Una propuesta que, como poco, parece poco ortodoxa y que se asemeja más a las travesuras de un niño que quiere llamar la atención de sus despistados padres, que a una proposición política sensata y formal. Una llamada de atención hacia Estados Unidos, que inmiscuidos en otros asuntos de materia económica y financiera, demuestran haberse olvidado de los problemas de sus vecinos que tanto les necesitan.

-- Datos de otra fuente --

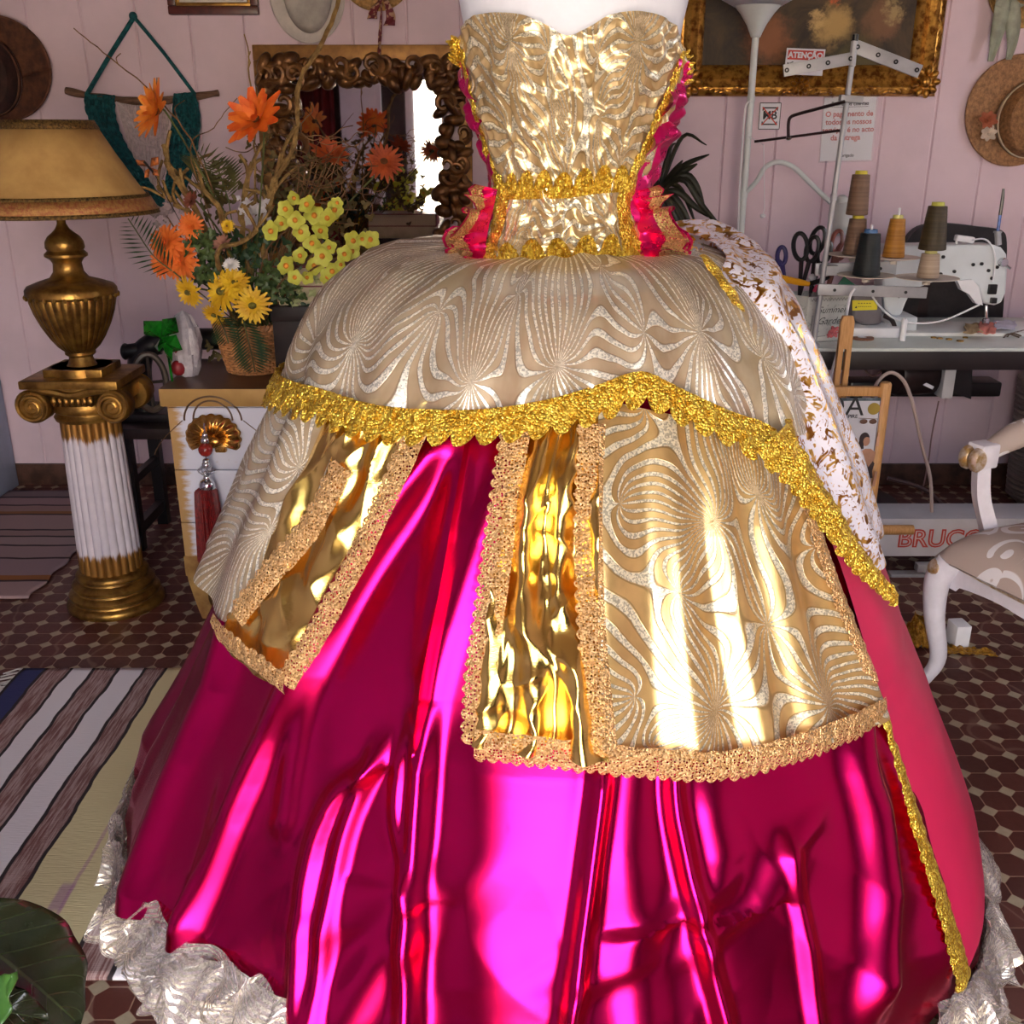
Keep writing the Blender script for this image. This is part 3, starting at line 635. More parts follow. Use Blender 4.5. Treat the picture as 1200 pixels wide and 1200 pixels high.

Pero el debate ya no se encuentra sólo en el ámbito político, sino que traspasa fronteras hasta el límite de lo ético y filosófico. No se trata de penalizar o no penalizar, sino de que si el acto cometido no es moral ni decente, por mucho que lo legalicemos, seguirá sin serlo. Barrer la basura hacia debajo de la alfombra no es sinónimo de limpiar, sino de esconder, de esconder un problema que volverá a surgir y brotar de la semilla que no se elimine.
Lo que el presidente guatemalteco denomina como “un problema regional”, es, en realidad, un dilema mundial que azota tanto a los países más desarrollados como a los que se encuentran en vías de ello. Es cierto que la intensidad y la profundidad de la cuestión afecta de manera diferente en cada región, pero la posición debe ser conjunta y firme, basada en acuerdos internacionales de cooperación policial que reduzcan las posibilidades de los cárteles de la droga hasta ahogar su poder y su negocio.
La solución no pasa por legalizar este mercado, sino por combatirlo a base de una seguridad nacional que en la actualidad es prácticamente inexistente en América Latina; por el desarrollo de una presión fiscal que permita la garantía de unos servicios y derechos financiados públicamente, por la evolución hacia un modelo democrático y social avanzado y sólido.